The government clarifies that the reform of the "simplified taxation" system will aim to minimize opportunities for medium and large businesses to legally evade taxes or conceal taxable sales volumes of goods and services, including those illegally imported or produced, and will also seek to make the use of the "simplified taxation" system for salary payments economically unreasonable.
At the same time, it reminds that such "simplified taxation" reforms require administrative reforms, including ensuring the confidentiality of tax data in the State Tax Service systems and providing tax authorities access to information about the volumes of funds in taxpayers' bank accounts.
As noted in the memorandum, work is underway on a draft law to introduce reporting requirements for digital platform operators and international data exchange, which will allow the State Tax Service to obtain data from digital platform operators and international bodies regarding the income of individuals earning income without registering as private entrepreneurs or using the "simplified taxation" system. This draft law will be submitted to parliament by the end of April 2025, marking a new structural milestone in the program.
In turn, IMF experts in the documents related to the updated results of the 5th review of the EFF program consider a new tax increase likely, given that the trimmed "resource" law, compared to the original draft, left significantly less room in the 2025 budget to absorb potential shocks, especially after significant domestic borrowings expected by the end of 2024.

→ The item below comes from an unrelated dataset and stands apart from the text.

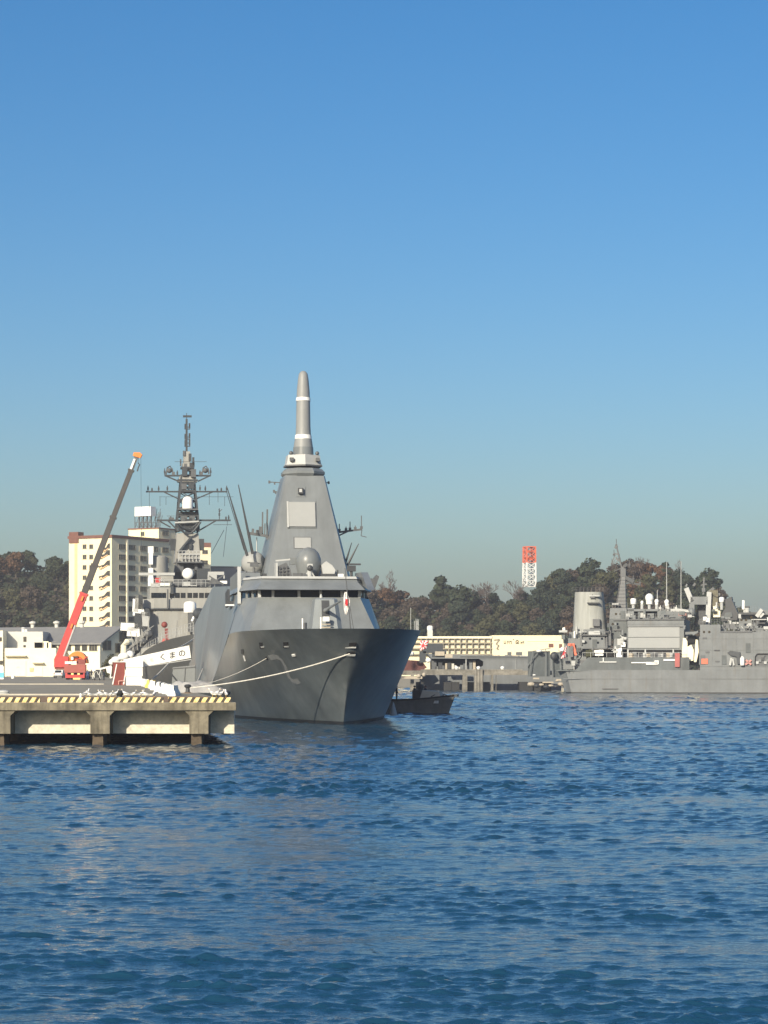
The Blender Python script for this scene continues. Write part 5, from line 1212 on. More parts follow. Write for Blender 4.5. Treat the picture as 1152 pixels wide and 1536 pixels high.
# ------------------------------------------------------------------ older destroyer behind the frigate
D2 = Frame(-25.2, 339.0, R(8.5))
de = D2.empty('destroyer', label='older grey destroyer with dark lattice mast and many yards, moored behind the frigate', cat='warship')
def zd2(s): return interp(s, [0, 15, 30, 55, 130], [10.2, 9.2, 8.0, 6.4, 5.8])
def wd2(s): return interp(s, [0, 1, 4, 10, 20, 32, 48, 100, 130], [.1, 1.0, 2.6, 4.8, 7.0, 8.3, 8.7, 8.7, 7.5])
def w02(s): return interp(s, [0, 10, 25, 45, 70, 130], [.05, 1.6, 4.6, 7.6, 8.4, 7.2])
def hull_mesh(zd, wd_, w0_, ss, stem, fl=1.4, tt=(-.08, .0, .05, .2, .4, .6, .8, 1.0)):
    mb = MB()
    def P_(s, t, sd):
        z = t * zd(s); q = max(0, t)
        return Vector((sd * (w0_(s) + (wd_(s) - w0_(s)) * q ** fl), s + stem * (1 - q) * max(0, 1 - s / 40), z))
    for sd in (-1, 1):
        g = [[P_(s, t, sd) for t in tt] for s in ss]
        for i in range(len(ss) - 1):
            for j in range(len(tt) - 1): mb.quad(g[i][j], g[i + 1][j], g[i + 1][j + 1], g[i][j + 1])
    for s in (ss[0], ss[-1]):
        a, b = [P_(s, t, -1) for t in tt], [P_(s, t, 1) for t in tt]
        for j in range(len(tt) - 1): mb.quad(a[j], b[j], b[j + 1], a[j + 1])
    dk = MB(); dk.loft([[Vector((-wd_(s) + .05, s, zd(s) - .03)), Vector((wd_(s) - .05, s, zd(s) - .03))] for s in ss], False, False)
    return mb, dk
mb, dk = hull_mesh(zd2, wd2, w02, [0, .5, 1.5, 3, 5, 8, 12, 17, 23, 30, 38, 47, 60, 80, 105, 130], 7)
weld(mb, 'hull', M['hull2'], de); dk.build('deck', M['hull2'], de)
mb = MB()
for sd in (-1,):
    pr_ = None
    for s in np.arange(2, 60, 2.4):
        p = Vector((sd * (wd2(s) - .1), s, zd2(s))); mb.bar(p, p + Vector((0, 0, 1.05)), .05)
        if pr_:
            for h in (.5, 1.0): mb.bar(pr_ + Vector((0, 0, h)), p + Vector((0, 0, h)), .03)
        pr_ = p
mb.build('guard_rail', M['pale'], de)
YB = 52.0
def d2(px, py, y=YB): return D2.P(px, py, y)
# bridge block
xl, xr = d2(222, 900).x, d2(325, 900).x
zr2, zw0, zw1, zs, zt2 = d2(0, 912).z, d2(0, 897).z, d2(0, 889).z, d2(0, 911).z, d2(0, 880).z
mb = MB(); mb.prism([(xl - 1.0, YB + 1.5), (xl + 1.5, YB), (xr - 1.5, YB), (xr + 1.0, YB + 1.5), (xr + 1, YB + 30), (xl - 1, YB + 30)], 'z', 5.5, zr2); mb.build('bridge_front', M['super2'], de)
mb = MB(); mb.prism([(xl - 2.2, YB + 1), (xl + 1.0, YB - .5), (xr - 1.0, YB - .5), (xr + 2.2, YB + 1), (xr + 2.2, YB + 10), (xl - 2.2, YB + 10)], 'z', zr2 + .02, zw0 - .1); mb.build('bridge_wing', M['super2'], de)
mb = MB(); mb.prism([(xl - 2.3, YB + .9), (xl + .9, YB - .62), (xr - .9, YB - .62), (xr + 2.3, YB + .9), (xr + 2.3, YB + 1.2), (xl - 2.3, YB + 1.2)], 'z', zr2 - .12, zr2 + .1); mb.build('deck_edge', M['midmetal'], de)
mb = MB(); mb.prism([(xl + .3, YB), (xr - .3, YB), (xr - .3, YB + 9), (xl + .3, YB + 9)], 'z', zw0 - .12, zt2); mb.build('wheelhouse', M['super2'], de)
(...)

"Therefore, if unforeseen spending needs arise and/or revenues begin to lag, the authorities have committed to introducing additional tax measures that will keep the deficit manageable and offset the impact of any shock on the debt," the Fund indicated, also considering an increase in the standard VAT rate to be the most sensible, as it is effective, has a broader base that can encompass the informal sector, and fully contributes to the general fund of the state budget.
According to the IMF, reforms aimed at stimulating the mobilization of domestic revenues under the National Revenue Strategy are a top priority.
"The authorities have confirmed their commitment to optimizing the so-called simplified tax system, which currently provides ample opportunities for tax evasion, in the medium term," the Fund noted.
Simultaneously, efforts to combat tax evasion and enhance the integrity of the State Tax Service and the State Customs Service will need to be intensified, which is necessary not only for mobilizing more resources but also for increasing fairness, efficiency, and public support for the tax system, the IMF added.
The documents state that Ukraine has committed to achieving a primary surplus target of 0.5% to 1.5% of GDP in the medium term after the war, which corresponds to restoring fiscal and debt sustainability.
"Thus, revenues, especially taxes, will need to remain elevated in the post-war period. Additionally, any borrowings should be conducted on sufficiently concessional terms, and access to the international market should be resumed cautiously and later," the IMF notes.